**TO DO:** Extract, in full, the lines below, beginning at the first and ending with the line that contains "return m, nt, nt.nodes['Principled BSDF']". Pictures do not belong in the copy.

**PROVIDED MATERIAL:**
——————
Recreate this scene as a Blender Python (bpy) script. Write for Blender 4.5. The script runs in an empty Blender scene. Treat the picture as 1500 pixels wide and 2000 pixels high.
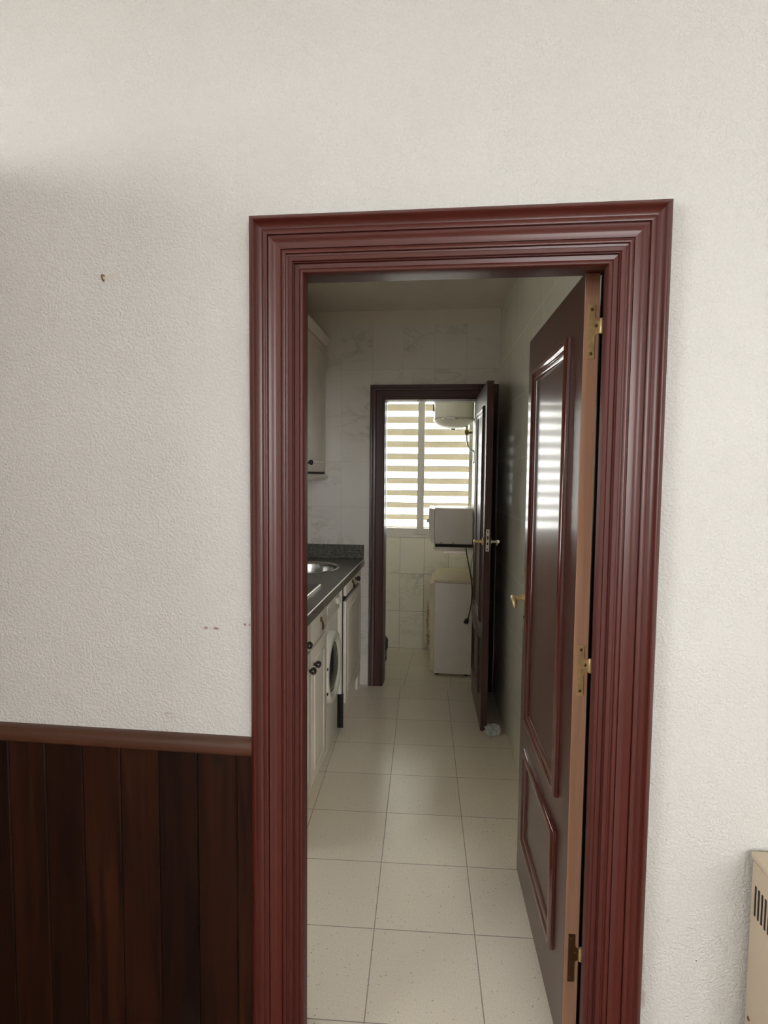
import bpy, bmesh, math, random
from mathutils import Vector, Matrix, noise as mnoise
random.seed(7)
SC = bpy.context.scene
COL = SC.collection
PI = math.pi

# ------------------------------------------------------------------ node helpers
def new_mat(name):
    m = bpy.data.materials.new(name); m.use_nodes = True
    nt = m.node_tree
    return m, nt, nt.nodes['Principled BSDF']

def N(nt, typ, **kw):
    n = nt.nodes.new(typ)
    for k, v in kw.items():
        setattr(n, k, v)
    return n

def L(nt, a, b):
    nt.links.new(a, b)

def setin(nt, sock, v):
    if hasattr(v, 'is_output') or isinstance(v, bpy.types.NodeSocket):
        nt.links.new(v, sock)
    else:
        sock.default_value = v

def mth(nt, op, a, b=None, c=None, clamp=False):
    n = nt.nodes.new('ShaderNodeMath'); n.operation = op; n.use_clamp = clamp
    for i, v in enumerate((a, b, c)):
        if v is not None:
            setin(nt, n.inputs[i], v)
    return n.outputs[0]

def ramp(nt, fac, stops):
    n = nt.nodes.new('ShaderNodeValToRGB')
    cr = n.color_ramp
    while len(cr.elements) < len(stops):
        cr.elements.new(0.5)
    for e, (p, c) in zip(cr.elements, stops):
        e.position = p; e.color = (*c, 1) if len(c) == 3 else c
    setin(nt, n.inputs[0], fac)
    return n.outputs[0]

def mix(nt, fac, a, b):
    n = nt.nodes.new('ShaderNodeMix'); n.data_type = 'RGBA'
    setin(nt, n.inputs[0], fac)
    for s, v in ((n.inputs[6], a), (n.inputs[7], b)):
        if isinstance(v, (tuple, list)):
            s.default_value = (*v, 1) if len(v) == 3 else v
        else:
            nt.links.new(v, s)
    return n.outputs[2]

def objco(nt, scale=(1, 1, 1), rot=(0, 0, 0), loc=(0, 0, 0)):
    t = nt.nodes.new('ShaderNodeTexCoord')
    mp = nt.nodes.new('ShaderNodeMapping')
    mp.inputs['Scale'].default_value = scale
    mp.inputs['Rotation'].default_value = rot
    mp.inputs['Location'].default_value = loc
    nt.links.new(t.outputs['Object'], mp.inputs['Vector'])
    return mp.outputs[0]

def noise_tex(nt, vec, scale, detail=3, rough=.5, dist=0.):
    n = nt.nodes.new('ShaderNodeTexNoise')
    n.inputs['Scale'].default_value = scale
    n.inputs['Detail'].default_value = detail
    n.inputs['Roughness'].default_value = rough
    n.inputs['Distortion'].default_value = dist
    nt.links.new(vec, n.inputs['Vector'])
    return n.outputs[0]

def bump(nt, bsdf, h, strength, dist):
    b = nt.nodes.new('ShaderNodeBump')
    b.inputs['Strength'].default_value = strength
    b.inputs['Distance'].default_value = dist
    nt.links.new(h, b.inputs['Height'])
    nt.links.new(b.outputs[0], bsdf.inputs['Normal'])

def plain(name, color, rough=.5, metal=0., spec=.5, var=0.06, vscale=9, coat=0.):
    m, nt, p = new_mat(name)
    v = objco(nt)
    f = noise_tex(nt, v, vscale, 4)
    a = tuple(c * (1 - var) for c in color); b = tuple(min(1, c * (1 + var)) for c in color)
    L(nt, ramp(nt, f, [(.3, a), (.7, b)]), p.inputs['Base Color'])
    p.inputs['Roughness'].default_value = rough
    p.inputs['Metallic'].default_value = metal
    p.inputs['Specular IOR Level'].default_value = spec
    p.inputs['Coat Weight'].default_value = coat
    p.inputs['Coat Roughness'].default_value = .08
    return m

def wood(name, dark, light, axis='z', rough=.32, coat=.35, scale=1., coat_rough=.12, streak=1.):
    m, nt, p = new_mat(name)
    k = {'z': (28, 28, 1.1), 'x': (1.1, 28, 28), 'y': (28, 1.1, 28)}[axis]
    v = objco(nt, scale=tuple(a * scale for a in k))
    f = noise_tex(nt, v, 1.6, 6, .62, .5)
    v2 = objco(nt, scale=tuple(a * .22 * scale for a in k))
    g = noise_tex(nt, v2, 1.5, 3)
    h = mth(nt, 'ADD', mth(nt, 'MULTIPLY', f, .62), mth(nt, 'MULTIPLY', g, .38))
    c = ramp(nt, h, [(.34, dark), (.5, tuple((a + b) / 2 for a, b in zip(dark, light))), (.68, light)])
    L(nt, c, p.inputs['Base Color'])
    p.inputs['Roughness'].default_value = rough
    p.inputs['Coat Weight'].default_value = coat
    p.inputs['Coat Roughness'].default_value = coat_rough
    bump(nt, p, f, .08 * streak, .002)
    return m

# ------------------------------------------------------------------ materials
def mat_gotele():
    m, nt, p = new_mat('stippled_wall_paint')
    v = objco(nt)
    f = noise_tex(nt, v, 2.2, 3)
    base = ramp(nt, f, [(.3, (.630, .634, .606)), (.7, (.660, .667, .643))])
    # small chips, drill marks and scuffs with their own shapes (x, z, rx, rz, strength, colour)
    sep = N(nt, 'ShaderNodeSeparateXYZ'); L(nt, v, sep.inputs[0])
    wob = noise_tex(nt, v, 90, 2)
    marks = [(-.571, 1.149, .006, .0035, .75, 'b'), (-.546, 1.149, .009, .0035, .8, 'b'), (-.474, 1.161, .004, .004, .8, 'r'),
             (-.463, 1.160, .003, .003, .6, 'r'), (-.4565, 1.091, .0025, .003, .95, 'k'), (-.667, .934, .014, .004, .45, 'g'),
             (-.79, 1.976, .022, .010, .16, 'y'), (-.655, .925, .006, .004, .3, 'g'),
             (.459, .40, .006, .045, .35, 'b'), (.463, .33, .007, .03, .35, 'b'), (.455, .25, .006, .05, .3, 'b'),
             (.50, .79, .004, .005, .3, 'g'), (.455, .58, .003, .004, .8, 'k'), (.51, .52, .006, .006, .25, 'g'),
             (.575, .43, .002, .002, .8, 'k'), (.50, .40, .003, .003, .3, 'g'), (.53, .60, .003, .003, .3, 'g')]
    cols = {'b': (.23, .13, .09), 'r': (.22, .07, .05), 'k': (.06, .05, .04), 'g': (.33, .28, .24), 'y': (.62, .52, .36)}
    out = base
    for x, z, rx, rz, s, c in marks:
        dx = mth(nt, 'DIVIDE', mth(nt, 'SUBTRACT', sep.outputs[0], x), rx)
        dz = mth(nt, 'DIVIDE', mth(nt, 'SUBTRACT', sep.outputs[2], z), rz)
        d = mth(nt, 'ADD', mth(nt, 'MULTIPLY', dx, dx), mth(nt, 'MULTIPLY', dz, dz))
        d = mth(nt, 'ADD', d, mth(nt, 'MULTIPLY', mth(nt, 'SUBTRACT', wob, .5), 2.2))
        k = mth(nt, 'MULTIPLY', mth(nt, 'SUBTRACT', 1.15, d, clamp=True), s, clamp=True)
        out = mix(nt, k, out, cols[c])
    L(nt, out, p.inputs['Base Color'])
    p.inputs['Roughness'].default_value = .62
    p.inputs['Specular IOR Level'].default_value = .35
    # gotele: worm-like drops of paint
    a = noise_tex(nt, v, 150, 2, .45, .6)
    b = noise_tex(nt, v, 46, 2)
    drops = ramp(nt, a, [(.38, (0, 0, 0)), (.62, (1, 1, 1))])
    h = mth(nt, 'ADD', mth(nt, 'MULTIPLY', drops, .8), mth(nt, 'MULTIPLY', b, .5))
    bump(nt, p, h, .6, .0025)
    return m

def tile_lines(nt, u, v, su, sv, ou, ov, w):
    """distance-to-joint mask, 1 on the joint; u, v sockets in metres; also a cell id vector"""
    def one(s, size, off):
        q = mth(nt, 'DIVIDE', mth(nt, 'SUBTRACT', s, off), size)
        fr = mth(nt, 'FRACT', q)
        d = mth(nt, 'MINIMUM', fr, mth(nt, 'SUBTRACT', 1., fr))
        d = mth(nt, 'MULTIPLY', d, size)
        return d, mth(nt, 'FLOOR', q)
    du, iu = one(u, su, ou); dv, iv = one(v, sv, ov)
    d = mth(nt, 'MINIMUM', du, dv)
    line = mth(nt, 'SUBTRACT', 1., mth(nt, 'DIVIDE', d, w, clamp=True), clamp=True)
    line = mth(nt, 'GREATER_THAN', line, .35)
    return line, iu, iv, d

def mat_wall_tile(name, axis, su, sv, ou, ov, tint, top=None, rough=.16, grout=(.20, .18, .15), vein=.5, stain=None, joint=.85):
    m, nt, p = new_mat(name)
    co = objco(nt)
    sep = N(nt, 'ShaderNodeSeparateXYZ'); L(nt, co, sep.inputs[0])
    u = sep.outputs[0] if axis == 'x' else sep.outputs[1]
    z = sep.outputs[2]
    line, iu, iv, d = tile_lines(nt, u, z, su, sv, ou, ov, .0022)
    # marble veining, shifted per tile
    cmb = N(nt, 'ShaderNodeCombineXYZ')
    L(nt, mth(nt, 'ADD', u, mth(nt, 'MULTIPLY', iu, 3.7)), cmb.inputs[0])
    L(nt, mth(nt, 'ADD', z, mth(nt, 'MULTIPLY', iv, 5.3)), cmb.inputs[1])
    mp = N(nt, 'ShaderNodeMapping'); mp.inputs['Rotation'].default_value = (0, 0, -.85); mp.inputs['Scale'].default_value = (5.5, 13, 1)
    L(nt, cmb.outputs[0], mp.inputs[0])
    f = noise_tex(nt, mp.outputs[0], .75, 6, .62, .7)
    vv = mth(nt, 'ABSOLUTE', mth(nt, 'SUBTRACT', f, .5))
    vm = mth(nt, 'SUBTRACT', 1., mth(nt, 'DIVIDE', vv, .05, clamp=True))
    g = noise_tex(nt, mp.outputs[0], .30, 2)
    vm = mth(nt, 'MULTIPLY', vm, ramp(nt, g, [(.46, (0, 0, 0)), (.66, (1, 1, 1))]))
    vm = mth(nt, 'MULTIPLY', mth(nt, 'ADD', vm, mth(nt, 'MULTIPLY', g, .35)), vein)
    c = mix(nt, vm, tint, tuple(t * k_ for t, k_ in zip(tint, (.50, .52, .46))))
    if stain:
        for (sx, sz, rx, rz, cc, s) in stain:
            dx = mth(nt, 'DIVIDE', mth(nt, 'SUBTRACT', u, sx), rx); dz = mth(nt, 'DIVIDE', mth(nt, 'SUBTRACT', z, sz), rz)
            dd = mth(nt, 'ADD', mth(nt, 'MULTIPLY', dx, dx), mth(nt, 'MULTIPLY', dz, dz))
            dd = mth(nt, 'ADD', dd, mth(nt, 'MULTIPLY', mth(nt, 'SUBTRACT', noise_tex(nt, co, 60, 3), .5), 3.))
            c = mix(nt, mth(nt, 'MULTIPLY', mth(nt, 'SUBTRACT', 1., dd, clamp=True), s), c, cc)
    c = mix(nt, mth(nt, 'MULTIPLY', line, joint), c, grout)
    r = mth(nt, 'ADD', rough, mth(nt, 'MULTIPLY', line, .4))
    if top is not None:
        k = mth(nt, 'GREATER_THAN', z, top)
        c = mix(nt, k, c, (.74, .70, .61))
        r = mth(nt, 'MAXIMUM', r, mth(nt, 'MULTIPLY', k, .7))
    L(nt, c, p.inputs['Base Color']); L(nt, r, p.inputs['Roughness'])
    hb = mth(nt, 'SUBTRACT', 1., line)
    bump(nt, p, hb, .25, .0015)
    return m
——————
**EXERCISE RESPONSE:**
Recreate this scene as a Blender Python (bpy) script. Write for Blender 4.5. The script runs in an empty Blender scene. Treat the picture as 1500 pixels wide and 2000 pixels high.
import bpy, bmesh, math, random
from mathutils import Vector, Matrix, noise as mnoise
random.seed(7)
SC = bpy.context.scene
COL = SC.collection
PI = math.pi

# ------------------------------------------------------------------ node helpers
def new_mat(name):
    m = bpy.data.materials.new(name); m.use_nodes = True
    nt = m.node_tree
    return m, nt, nt.nodes['Principled BSDF']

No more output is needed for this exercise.